The warning from the Bank of Ghana (BoG) and the Ghana Police Service last week followed a renewed crackdown on illegal forex traders by the two agencies nationwide.

The exercise took off on September 20, in Accra when a combined team of BoG staff and police officers swooped on alleged illegal FX dealers in the Central Business District (CBD) of the national capital, leading to the arrest of 76 people.

The alleged illegal traders have been put into police custody to aid investigations which will eventually lead to their prosecution.

The exercise and the subsequent arrests followed a recent publication by the Graphic Business that drew attention to the continuous perpetration of the illegality in parts of the CBDs of Accra, Kumasi and other major cities in the country.

Meanwhile, despite the crackdown, there are pockets of recalcitrant illegal FX dealers who are still engaged in the business around the Airport roundabout, Cowlane in the heart of the CBD of Accra and Madina.

Task force

The Head of the Other Financial Institution Supervision Department (OFISD) of BoG, Yaw Sarpong, told the Graphic Business on September 23 that the exercise would not be a nine-day wonder as measures were in place to sustain it across the country.

Act 723

Sarpong said the exercise was meant to ensure full compliance with the Foreign Exchange Act, 2006 (Act 723), which empowers BoG to issue licences to interested institutions and individuals to operate forex bureaux.

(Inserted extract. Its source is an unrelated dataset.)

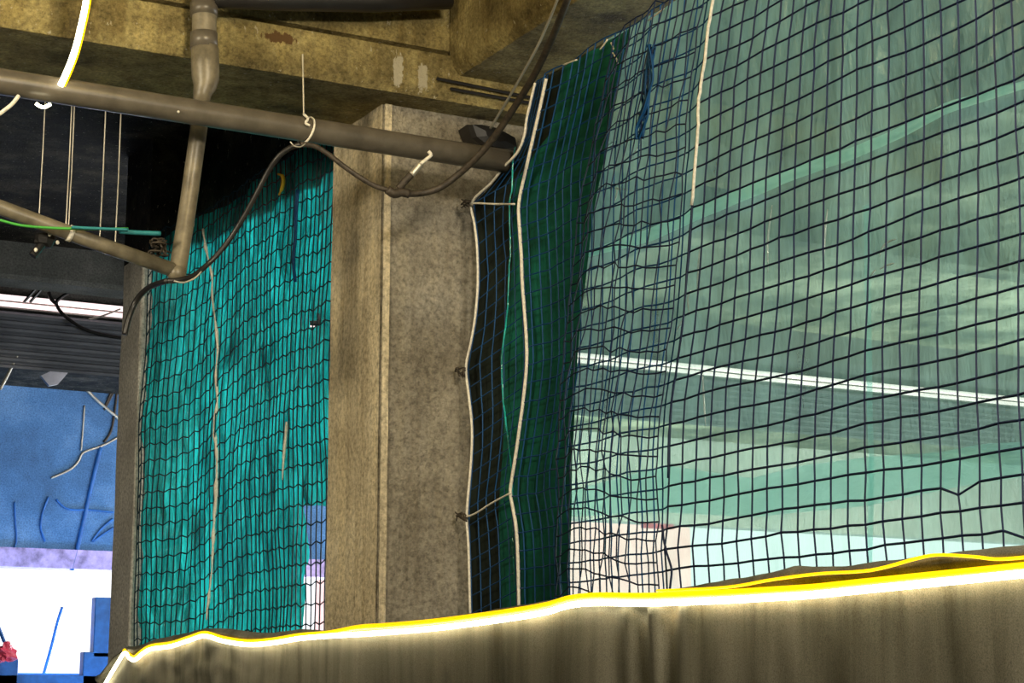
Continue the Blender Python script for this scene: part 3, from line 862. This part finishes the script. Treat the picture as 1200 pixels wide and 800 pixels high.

According to the act, “any person engaged in the business of dealing in foreign exchange without a licence commits an offence and is liable on summary conviction to a fine of not more than 700 penalty units or a term of imprisonment of not more than 18 months or both”.

Currently, a penalty unit translates to about GH¢12.

Full compliance

Sarpong said the ongoing crackdown was aimed at ensuring full compliance with the country’s FX laws.

Although an illegality, street hawking of FX is pronounced across the country and better known to be taking place at the Rawlings Park, Tudu, Cowlane, the Kwame Nkrumah Circle, Kimbu, Timber Market and Lava, all in Accra, and Alabar and Adum in Kumasi.

Beyond the illegality, the activity weakens monetary policy implementation by BoG as their operations are outside the purview of the central bank.

As a result, it impacts negatively on the cedi, with rates on the ‘black market’ always higher than those from the formalised forex bureaux and banks.

Consequently, BoG had, in the past, used various measures to sanitise the FX market of the illegal operators but to no avail.

Hot spots

Sarpong said the current exercise would be sustained.

We have identified hot spots nationwide and we will continue to swoop on them until the practice reduces to the barest minimum. There is a concrete plan in place,” he said.

While admitting that the practice had been going on for some time now, he said: “In recent time, they have taken it to another level.

They do it openly and without fear and regard to our rules. We may not be able to completely stop it but we can reduce it.

“What we are saying is that it is illegal to deal with the unlicensed operators.

Anyone who deals with them breaks the law and those who engage in that practice also break the law and the law will deal with them,” he explained.